Tuesday, 6 June 2017

Round Norfolk Walk Day 3 - Bungay to Harleston

Distance: 16.3 miles
Ascent: 250m
Weather: overcast, wind and rain in afternoon
Bunnies,  squirrels, roe deer, buzzard, hares,  green woodpecker.

After posting yesterday's blog, we went out for dinner and called in at the Green Dragon pub for a pint first, as they have their own brewery. The beer was good and there was also morris dancing in the courtyard,  which was very jolly. We walked back to the hotel via Bigod's Castle, a ruin in the middle of the town that was quite atmospheric in the gloom (after a few drinks..)

We were at breakfast at seven thirty, and there were patches of blue sky and it wasn't as wet out as expected.  Yet.

We left town, dodging the traffic (the streets here are really narrow, so they've  introduced a one way system, with the unfortunate side effect that drivers seem to think they're at a street race) and then rejoined the Angle's Way at Ditchingham.

Going through a small wood, we went through a gate and up hill. Quite a steep bit of up hill. The path follows the edge of the hillside around Bath Hills, which is steeply wooded around Outney Common, making a big loop around the north of Bungay.
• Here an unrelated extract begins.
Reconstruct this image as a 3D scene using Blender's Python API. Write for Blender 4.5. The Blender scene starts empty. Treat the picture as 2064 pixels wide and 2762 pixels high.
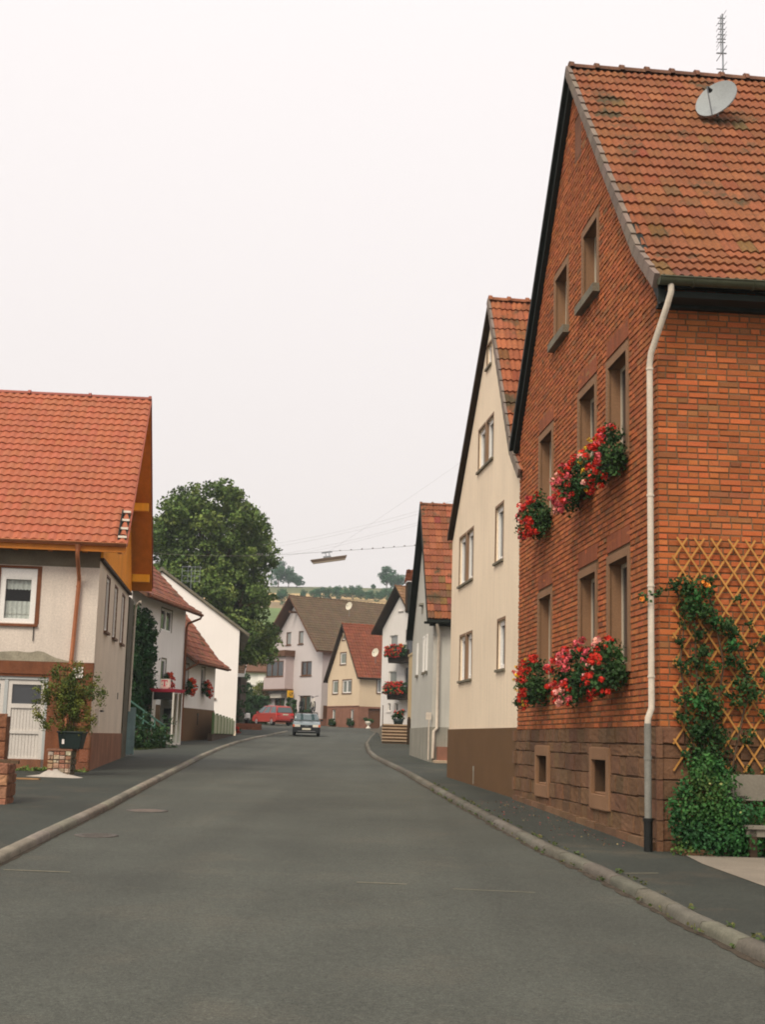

There were deer, pheasants and squirrels along the way, which was a pretty tunnel of trees with plenty of nettles and undergrowth, thankfully recently strimmed.

About half way around the loop, the path joined a narrow lane with some farms and houses, before passing a gravel works, after which the road widened and we encountered more traffic. The gravel truck drivers were friendly and courteous,  the other drivers not so much.

We'd read that a diversion to the path had been put in place last year because of a damaged bridge at Stow Fen, and it still is. It looks like may be in place some time yet. So back to Bungay we went. Most of the detour is along roads (there was an interesting old brick house at Temple Bar which had very tudor chimneys and a thatched roof) which skirt around the village and past a garden centre, so we called in for a cream tea. It started raining and continued raining for the rest of the day.

Leaving the road we went up hill, around the fields towards Uplandhill Farm, seeing a fox making off with his lunch (possibly a rabbit) but mostly it was heads down against the wind and rain, thankful for the occasional shelter provided by trees. We saw a yellow bird that we can't identify, and the peculiar smell was identified as coming from the mushroom farm.

Flixton Park has the ruins of a tudor mansion just visible across a field, but the main thing noticeable are the great big sand and gravel pits. One was full of water and some ducks were enjoying the weather.

We stopped at a bench near the church for a damp lunch, the trees providing better shelter than we'd appreciated at the time, it really was very wet and windy as we left the woods and crossed Limbourne Common. We had a close view of a buzzard, met some cows and saw a higgledy-piggledy house.